Exercise>
From the first line of the data below, repeat each line exactly until you reach the line with "tag(r1, 'lone white"; include that line too.
⁂
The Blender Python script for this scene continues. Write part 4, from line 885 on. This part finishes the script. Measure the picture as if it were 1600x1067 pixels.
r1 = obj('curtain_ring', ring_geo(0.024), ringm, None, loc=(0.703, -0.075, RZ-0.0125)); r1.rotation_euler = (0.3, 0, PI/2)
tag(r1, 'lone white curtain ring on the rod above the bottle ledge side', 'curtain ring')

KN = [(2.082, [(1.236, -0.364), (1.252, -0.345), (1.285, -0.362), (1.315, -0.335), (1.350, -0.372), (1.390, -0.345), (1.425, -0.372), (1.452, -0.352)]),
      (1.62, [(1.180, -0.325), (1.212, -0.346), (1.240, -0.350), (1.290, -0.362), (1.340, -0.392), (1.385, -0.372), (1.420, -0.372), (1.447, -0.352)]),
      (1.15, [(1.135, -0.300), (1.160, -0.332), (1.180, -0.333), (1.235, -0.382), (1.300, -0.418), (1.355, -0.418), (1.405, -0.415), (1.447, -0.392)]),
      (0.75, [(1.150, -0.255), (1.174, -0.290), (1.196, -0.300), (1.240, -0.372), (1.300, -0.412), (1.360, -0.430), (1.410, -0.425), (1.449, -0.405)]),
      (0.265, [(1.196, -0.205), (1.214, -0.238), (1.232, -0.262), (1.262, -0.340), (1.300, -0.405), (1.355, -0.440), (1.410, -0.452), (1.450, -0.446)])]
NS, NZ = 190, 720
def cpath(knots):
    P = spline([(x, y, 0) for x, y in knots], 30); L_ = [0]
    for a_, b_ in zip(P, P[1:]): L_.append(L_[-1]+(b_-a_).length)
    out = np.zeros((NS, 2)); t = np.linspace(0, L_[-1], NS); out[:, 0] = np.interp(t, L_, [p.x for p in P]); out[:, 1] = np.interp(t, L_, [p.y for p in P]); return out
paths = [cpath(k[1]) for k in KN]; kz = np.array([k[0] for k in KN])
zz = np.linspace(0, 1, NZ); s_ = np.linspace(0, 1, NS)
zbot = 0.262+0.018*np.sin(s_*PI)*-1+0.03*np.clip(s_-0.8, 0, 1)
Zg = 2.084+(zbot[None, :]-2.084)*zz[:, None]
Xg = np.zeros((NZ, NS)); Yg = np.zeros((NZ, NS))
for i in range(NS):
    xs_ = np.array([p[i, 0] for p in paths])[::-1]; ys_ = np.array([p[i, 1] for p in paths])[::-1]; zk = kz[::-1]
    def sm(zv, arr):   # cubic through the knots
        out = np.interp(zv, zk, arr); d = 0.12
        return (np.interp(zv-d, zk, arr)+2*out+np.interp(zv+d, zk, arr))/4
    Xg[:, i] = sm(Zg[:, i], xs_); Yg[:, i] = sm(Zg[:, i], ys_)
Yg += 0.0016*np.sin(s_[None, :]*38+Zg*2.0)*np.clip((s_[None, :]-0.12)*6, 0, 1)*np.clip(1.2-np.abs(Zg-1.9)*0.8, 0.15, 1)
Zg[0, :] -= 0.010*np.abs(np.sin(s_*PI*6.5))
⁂
Answer to this exercise>
The Blender Python script for this scene continues. Write part 4, from line 885 on. This part finishes the script. Measure the picture as if it were 1600x1067 pixels.
r1 = obj('curtain_ring', ring_geo(0.024), ringm, None, loc=(0.703, -0.075, RZ-0.0125)); r1.rotation_euler = (0.3, 0, PI/2)
tag(r1, 'lone white curtain ring on the rod above the bottle ledge side', 'curtain ring')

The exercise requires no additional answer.